For Jefferson, the violence in Virginia was an occasion to think about the harmony so little in evidence in the capital. Urging Patsy to be generous of spirit with their besieged kin, he wrote: “Never throw off the best affections of nature in the moment when they become most precious to their object; nor fear to extend your ha
nd to save another, lest you should sink yourself.” He believed in the virtues of civility, understanding that they were the most required when they were the least convenient. Jefferson faced such tests of harmony every hour in Philadelphia.
As Washington’s second inauguration approached, the national experiment still felt provisional. In a small session to discuss the ceremonies for the president’s swearing-in, Henry Knox’s anxiety led to an outburst. “In the course of our conversation Knox, stickling for parade, got into great warmth and swore that our government must either be entirely new modeled or it would be knocked to pieces in less than 10 years,” Jefferson wrote, “and that as it is at present he would not give a copper for it, that it is the President’s character, and not the written constitution, which keeps it together.”
In a letter he never sent, Robert R. Livingston of New York wrote that he hoped Jefferson would not resign amid the attacks of 1792–93. Jefferson, Livingston said, should not “suffer yourself in appearance to be drummed out of the regiment and that too when there is every reasonable ground to hope that upon the first vacancy you will be promoted to the command of the troops.” He referred, too, to Jefferson’s position in Washington’s cabinet as a “post in an enemies’ country.”
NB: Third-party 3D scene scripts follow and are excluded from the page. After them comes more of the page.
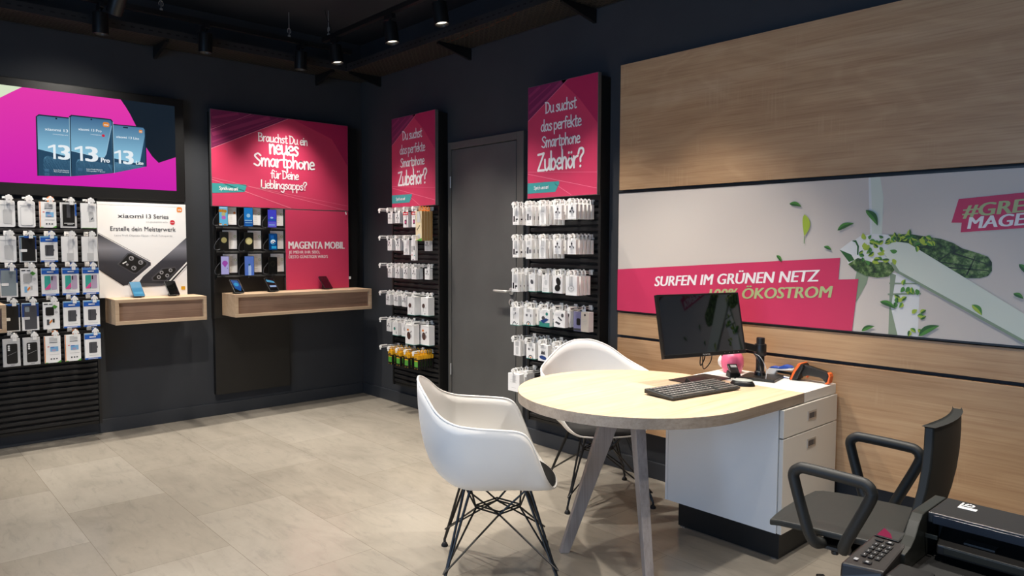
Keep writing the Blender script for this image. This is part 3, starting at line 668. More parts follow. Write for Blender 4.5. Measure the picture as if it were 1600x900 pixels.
# ---- oak shelves
def shelf(label, x0, x1, z0, z1, dep=.35, back=.071):
    t = thing('oak_shelf', label, 'shelf', (x0, 0, z0), 0, 'oak box shelves on the back wall')
    w, h, th = x1 - x0, z1 - z0, .024
    q = MB(); b0 = -back; q.box(0, w, -dep, b0, h - th, h); q.box(0, w, -dep, b0, 0, th); q.box(0, th, -dep, b0, th, h - th); q.box(w - th, w, -dep, b0, th, h - th)
    q.build('shelf_box', 'oakshelf', t, bevel=.001)
    q = MB(); q.box(th, w - th, -dep + .03, -dep + .05, th, h - th); q.build('front_panel', 'oakfront', t)
    return t
shelf('longer oak box shelf under the phone board and pink signs', -1.338, -.118, .826, 1.006)
shelf('shorter oak box shelf below the white phone poster', -2.182, -1.557, .826, 1.006)
shelf('oak box shelf cut by the picture edge beside the slatwall of phone cases', -3.6, -2.812, .826, 1.006, back=.0865)

# ---- slatwall racks
def slat_rack(label, wall, u0, u1, z0, z1, dep=.085, top=None, sides=True):
    t = wallthing('slatwall_rack', label, 'slatwall', wall, u0, z0)
    top = top or z1
    q = nm(t)
    if sides:
        q.box(u0, u0 + .018, -dep, -.001, z0, top); q.box(u1 - .018, u1, -dep, -.001, z0, top)
        q.box(u0 + .018, u1 - .018, -dep, -.001, top - .02, top); q.box(u0 + .018, u1 - .018, -dep + .01, -.001, z0, z0 + .02)
    q.box(u0 + .018, u1 - .018, -dep + .03, -.001, z0 + .02, top - .02)
    q.build('carcass', 'black', t)
    q = nm(t); pit = .04; z = z0 + .022
    while z + pit < z1:
        q.prism([(u0 + .02, -dep + .03, z), (u0 + .02, -dep + .012, z), (u0 + .02, -dep + .006, z + .006), (u0 + .02, -dep + .006, z + .024), (u0 + .02, -dep + .016, z + .030), (u0 + .02, -dep + .03, z + .030)],
                [(u1 - .02, -dep + .03, z), (u1 - .02, -dep + .012, z), (u1 - .02, -dep + .006, z + .006), (u1 - .02, -dep + .006, z + .024), (u1 - .02, -dep + .016, z + .030), (u1 - .02, -dep + .03, z + .030)])
        z += pit
    q.build('slat_boards', 'slat', t)
    return t
slat_rack('tall black slatwall rack between the grey door and the room corner', 'r', .632, 1.318, .185, 1.708, top=2.44)
slat_rack('tall black slatwall rack between the grey door and oak panels', 'r', 2.335, 2.990, .185, 1.708, top=2.44)
slat_rack('wide black slatwall of phone cases under the big screen', 'b', -3.55, -2.225, .09, 1.70)

# ---- hooks with shirt shaped price tags
def hook_proto(name, L, k=1.0):
    t = thing(name, '-', 'hook')
    q = MB(); q.tube([(0, 0, 0), (0, -L + .004, 0)], .0032, 6); q.tube([(0, 0, .012), (0, -L + .02, .012), (0, -L + .004, .016)], .0024, 6); q.box(-.014, .014, -.004, .012, -.012, .02)
    q.build('rod', 'white', t)
    q = MB(); q.box(-.005, .005, -L + .004, -L + .068, .010, .021); q.build('tag_arm', 'white', t, bevel=.002)
    sh = [(x * k, (z - .012) * k + (-.002 if k > .6 else .004)) for x, z in [(-.017, -.032), (.017, -.032), (.017, .012), (.026, .000), (.034, .010), (.022, .032), (.012, .035), (.010, .042), (-.010, .042), (-.012, .035), (-.022, .032), (-.034, .010), (-.026, .000), (-.017, .012)]]
    q = MB(); q.prism([(x, -L - .001, z) for x, z in sh], [(x, -L + .003, z) for x, z in sh]); q.rect(-.008 * k, .008 * k, -.018 * k, -.013 * k, -L - .0016, 1)
    q.build('price_tag', ['white', 'print_grey' if False else 'cardgrey'], t)
    return t
_protos = {}
def place_hook(wall, u, z, base, L, label, group):
    key = round(L, 3)
    loc = (u, -base, z) if wall == 'b' else (-base, -u, z); rz = 0 if wall == 'b' else RIGHT
    if key not in _protos:
        t = _protos[key] = hook_proto('peg_hook', L, .66 if wall == 'b' else .52); t.location = loc; t.rotation_euler = (0, 0, rz); t['label'] = label; t['group'] = group
        return t
    return dup(_protos[key], loc, rz, label, group)

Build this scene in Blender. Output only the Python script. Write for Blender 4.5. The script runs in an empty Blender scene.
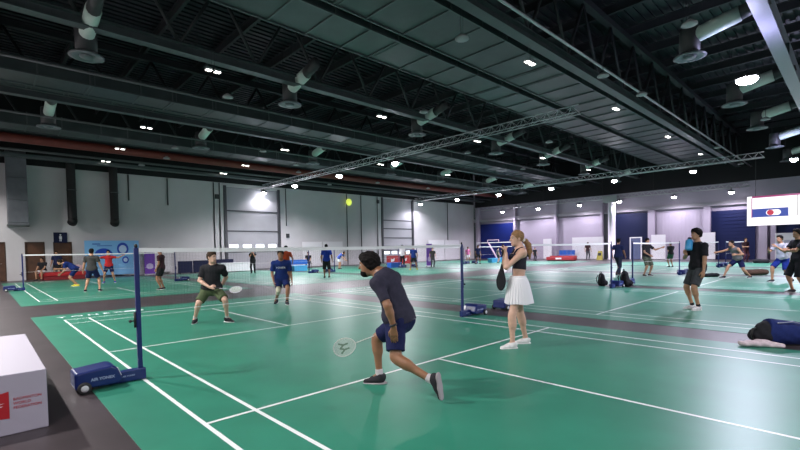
import bpy, bmesh, math, random
import numpy as np
from mathutils import Vector, Matrix
rnd = random.Random(7)
COL = bpy.context.scene.collection
V = lambda *a: np.array(a, float)

# ------------------------------------------------------------------ materials
MATS = {}
def mat(name, col, rough=.6, metal=0, emit=None, es=0, noise=0, nscale=8, spec=.5, bump=0, bscale=60, alpha=1, wear=None):
    if name in MATS: return MATS[name]
    m = bpy.data.materials.new(name); m.use_nodes = True
    nt = m.node_tree; b = nt.nodes['Principled BSDF']
    b.inputs['Base Color'].default_value = (*col, 1)
    b.inputs['Roughness'].default_value = rough
    b.inputs['Metallic'].default_value = metal
    b.inputs['Specular IOR Level'].default_value = spec
    if alpha < 1: b.inputs['Alpha'].default_value = alpha
    if emit:
        b.inputs['Emission Color'].default_value = (*emit, 1); b.inputs['Emission Strength'].default_value = es
    tc = nt.nodes.new('ShaderNodeTexCoord')
    if noise:
        n = nt.nodes.new('ShaderNodeTexNoise'); n.inputs['Scale'].default_value = nscale; n.inputs['Detail'].default_value = 5
        nt.links.new(tc.outputs['Object'], n.inputs['Vector'])
        r = nt.nodes.new('ShaderNodeValToRGB')
        r.color_ramp.elements[0].position = .3; r.color_ramp.elements[1].position = .7
        r.color_ramp.elements[0].color = (*[c*(1-noise) for c in col], 1)
        r.color_ramp.elements[1].color = (*[min(1, c*(1+noise)) for c in col], 1)
        nt.links.new(n.outputs['Fac'], r.inputs['Fac']); nt.links.new(r.outputs['Color'], b.inputs['Base Color'])
    if bump:
        n2 = nt.nodes.new('ShaderNodeTexNoise'); n2.inputs['Scale'].default_value = bscale
        nt.links.new(tc.outputs['Object'], n2.inputs['Vector'])
        bp = nt.nodes.new('ShaderNodeBump'); bp.inputs['Strength'].default_value = bump; bp.inputs['Distance'].default_value = .02
        nt.links.new(n2.outputs['Fac'], bp.inputs['Height']); nt.links.new(bp.outputs['Normal'], b.inputs['Normal'])
    MATS[name] = m
    return m
def cloth(r, g, b, n=None): return mat(n or 'cloth_%02x%02x%02x' % (int(r*255), int(g*255), int(b*255)), (r, g, b), .85, noise=.12, nscale=25, spec=.2, bump=.25, bscale=18)

# ------------------------------------------------------------------ object helpers
def props(o, label=None, cat=None, group=None, kind=None):
    if label: o['label'] = label
    if cat: o['category'] = cat
    if group: o['group'] = group
    if kind: o['kind'] = kind
    return o
def empty(name, loc, label, cat, group=None, rz=0):
    o = bpy.data.objects.new(name, None); o.location = loc; o.rotation_euler = (0, 0, rz); o.empty_display_size = .1
    COL.objects.link(o); return props(o, label, cat, group)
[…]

The war between Hamilton and Jefferson was unending. In September 1792, in the Gazette of the United States, Hamilton wrote: “Mr. Jefferson [is] … distinguished as the quiet, modest, retiring philosopher—as the plain, simple, unambitious republican. He shall not now for the first time be regarded as the intriguing incendiary—the aspiring turbulent competitor.”
In late 1792, Jefferson moved out of the city of Philadelphia to a house on the Schuylkill River. He was hungry for news of home. “From Monticello you have everything to write about which I have any care,” he told his family. “How do my young chestnut trees? How comes on your garden? How fare the fruit blossoms etc.”